Nous pensions avoir tout vu après la réserve Mojave et Joshua Tree. A quoi bon encore voir des cailloux, des cactus et des arbustes à perte de vue ? L’expérience fut époustouflante. La Death Valley est perdue entre les montagnes à la frontière entre le Nevada et la Californie. Nous traversons quelques villes fantômes avant d’atterrir en fin de matinée dans un village (Amargosa) composé d’un casino, d’une station essence, d’un bar de bikers et d’un bordel. Rien de moins, rien de plus. Si seul Kevin fréquentera le bordel, nous entrerons ensemble dans le bar de bikers (Le Satellite). Nous sommes accueillis dans l’indifférence alors que rugissent les voitures qui s’affrontent sur un circuit de Nascar à la TV. Les habitués se regroupent dans cette maison des horreurs, autour d’un billard. Nous allons vite prendre goût à l’ambiance du lieu, une fois nos bières apportées par un ex-ranger de la Death Valley, suivies d’un burger plus gras que gras. Une frayeur nous entoure lorsque le patron moustachu du bar nous invite à le suivre dans une seconde salle sombre. Heureusement, il allume la lumière en nous tendant un crayon : nous découvrons des centaines de messages et de dessins laissés sur les murs par les touristes de passage. Il y en a dans toutes les langues et nous passons une bonne dizaine de minutes à découvrir des « œuvres » où s’affrontent Batman, les Simpsons et autres personnages de la culture populaire. Nous écrirons quelques mots pour la postérité…
Cette expérience passée, nous entrons enfin dans le parc. En comparaison des précédents déserts, la Death Valley est impressionnante par sa géologie. Il y a très peu de végétation en revanche les montagnes et la diversités des roches est époustouflante. Le panorama sur la vallée depuis Zabriskie Point (où fut tourné le film du même nom) nous permet de découvrir les Badlands où les collines déchiquetées par l’érosion dévoilent des roches plus ou moins corrodées. Nous parcourrons plus tard, en direction du Golden Canyon, ces mêmes badlands alors que la lumière du soleil se fera plus rasante. Les couleurs plus ou moins ocres, parfois vertes des roches deviendront alors sublimes alors que le ciel au bleu parfait est parsemé de nuages. Je pense que ces paysages des Badlands au coucher du soleil resteront les plus belles images du séjour, même si moins émouvantes que la solitude ressentie dans la réserve Mojave. Cependant, nous verrons d’autres paysages splendides qui illustrent la diversité de la Death Valley : Badwaters et son lac salé situé à 86m sous le niveau de la mer, l’oasis de Furnace Creek avec ses palmiers et sa source d’eau chaude (utilisée pour la piscine), les dunes de sables où l’on peut voir les traces laissées par les serpents, Artist’s drive et son canyon très coloré ou encore le pic de Dante’s View qui culmine à plus de 3200m d’altitude surplombant la vallée. Il est impressionnant une nouvelle fois de passer de paysages désertiques où règne une chaleur supérieure à 25°C / 30°C à des hauts plateaux couverts de neige. Quelle aventure !

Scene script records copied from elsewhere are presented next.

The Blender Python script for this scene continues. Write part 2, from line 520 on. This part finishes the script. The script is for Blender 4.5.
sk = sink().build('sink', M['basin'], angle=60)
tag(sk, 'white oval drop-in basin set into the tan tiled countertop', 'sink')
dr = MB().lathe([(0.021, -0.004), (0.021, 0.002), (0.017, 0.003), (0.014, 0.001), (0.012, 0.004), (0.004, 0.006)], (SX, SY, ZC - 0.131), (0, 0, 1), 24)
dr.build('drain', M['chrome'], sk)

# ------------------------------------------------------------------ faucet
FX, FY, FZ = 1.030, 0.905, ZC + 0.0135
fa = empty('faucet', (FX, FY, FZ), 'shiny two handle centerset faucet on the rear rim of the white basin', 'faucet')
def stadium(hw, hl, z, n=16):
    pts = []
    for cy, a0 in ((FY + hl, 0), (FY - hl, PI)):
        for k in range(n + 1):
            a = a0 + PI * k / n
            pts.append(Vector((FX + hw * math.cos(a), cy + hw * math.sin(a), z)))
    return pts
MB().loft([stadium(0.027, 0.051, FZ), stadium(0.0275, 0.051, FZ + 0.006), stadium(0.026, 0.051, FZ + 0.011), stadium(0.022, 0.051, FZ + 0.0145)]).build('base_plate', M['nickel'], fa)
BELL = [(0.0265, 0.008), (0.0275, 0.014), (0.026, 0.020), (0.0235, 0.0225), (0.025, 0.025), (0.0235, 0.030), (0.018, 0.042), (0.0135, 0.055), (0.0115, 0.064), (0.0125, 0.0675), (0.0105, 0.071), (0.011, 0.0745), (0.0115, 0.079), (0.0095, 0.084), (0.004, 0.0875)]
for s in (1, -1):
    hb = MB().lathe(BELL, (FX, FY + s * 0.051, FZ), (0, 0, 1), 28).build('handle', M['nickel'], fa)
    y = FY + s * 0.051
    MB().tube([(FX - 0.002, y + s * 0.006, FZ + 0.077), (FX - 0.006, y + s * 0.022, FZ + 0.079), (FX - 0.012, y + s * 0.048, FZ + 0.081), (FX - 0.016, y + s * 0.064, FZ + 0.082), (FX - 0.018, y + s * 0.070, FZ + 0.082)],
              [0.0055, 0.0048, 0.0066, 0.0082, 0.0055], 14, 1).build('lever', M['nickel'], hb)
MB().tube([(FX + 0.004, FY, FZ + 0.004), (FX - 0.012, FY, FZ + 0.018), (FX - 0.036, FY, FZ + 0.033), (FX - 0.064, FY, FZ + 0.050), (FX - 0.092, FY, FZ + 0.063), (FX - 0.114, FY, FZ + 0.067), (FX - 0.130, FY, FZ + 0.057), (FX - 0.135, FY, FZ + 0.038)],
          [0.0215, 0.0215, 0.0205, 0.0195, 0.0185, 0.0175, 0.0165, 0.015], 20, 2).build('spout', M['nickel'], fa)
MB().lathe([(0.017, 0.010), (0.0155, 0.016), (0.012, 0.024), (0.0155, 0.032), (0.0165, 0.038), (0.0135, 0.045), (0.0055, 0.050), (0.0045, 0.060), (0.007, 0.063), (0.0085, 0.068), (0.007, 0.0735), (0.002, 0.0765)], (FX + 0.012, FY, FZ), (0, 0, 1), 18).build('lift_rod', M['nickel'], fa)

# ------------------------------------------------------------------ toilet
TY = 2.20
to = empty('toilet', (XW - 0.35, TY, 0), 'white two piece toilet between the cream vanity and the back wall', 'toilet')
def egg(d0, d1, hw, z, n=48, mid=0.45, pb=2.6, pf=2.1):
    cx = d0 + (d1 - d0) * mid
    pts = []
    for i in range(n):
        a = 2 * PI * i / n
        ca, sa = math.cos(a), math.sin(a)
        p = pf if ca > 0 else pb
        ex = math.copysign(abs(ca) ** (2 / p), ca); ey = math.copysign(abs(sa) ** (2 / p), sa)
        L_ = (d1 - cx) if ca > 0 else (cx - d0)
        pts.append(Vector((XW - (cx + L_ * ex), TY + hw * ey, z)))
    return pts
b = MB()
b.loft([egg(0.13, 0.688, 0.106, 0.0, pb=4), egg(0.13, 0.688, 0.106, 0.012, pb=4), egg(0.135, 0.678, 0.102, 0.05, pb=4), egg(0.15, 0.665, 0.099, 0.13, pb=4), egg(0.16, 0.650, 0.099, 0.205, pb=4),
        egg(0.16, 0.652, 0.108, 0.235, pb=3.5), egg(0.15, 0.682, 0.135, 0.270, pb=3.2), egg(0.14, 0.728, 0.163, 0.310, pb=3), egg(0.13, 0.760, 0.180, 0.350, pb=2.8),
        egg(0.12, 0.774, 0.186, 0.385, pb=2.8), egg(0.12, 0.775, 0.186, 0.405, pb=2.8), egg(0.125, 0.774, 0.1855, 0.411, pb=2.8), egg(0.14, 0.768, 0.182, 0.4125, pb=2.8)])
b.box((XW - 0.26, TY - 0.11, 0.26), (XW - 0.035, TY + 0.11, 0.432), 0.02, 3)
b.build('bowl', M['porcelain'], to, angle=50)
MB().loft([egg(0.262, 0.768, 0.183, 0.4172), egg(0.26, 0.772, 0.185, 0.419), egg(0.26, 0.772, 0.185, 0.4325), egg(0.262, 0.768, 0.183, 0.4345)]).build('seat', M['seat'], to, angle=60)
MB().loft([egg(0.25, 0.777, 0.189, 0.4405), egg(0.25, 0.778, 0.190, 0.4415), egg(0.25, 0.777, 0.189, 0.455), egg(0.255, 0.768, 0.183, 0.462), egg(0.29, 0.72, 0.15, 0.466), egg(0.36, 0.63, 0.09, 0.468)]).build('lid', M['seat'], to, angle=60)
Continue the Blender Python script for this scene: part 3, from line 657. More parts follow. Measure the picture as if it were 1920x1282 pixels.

Après deux jours passés dans la Death Valley à explorer ces paysages de tous les extrêmes, nous retournons profiter d’un hôtel « luxueux » à Las Vegas. Nous jouons aux machines à sous, visitons les hotels qui sont de véritables musées et parcs d’attractions et nous profitons tout simplement du bon temps après plusieurs jours de route. Las Vegas est impressionnant par ses délires de milliardaires. En revanche, je ne m’y serai pas tellement amusé. En tous cas, je m’attendais à plus de folie mais je n’y ai vu que des représentants de l’Amérique profonde : les « fat asses » et les « rednecks » sont biens plus présents à Vegas que la jeunesse dynamique de la côte Ouest…
Le retour à San Francisco est apprécié. Je profite de mes deux derniers jours dans cette ville au complet contraste avec Vegas pour visiter d’autres quartiers et me promener dans les parcs. Je ne fais pas de grande découverte mais je me réserve pour profiter des soirées avec Kevin dans les bars. Je me souviendrai longtemps de cette soirée de départ, hier soir, complètement improbable car remplie d’étudiants du CELSA. J’avais presque un pied à Paris. Maintenant, le deuxième foule le sol de l’aéroport Roissy Charles De Gaulle.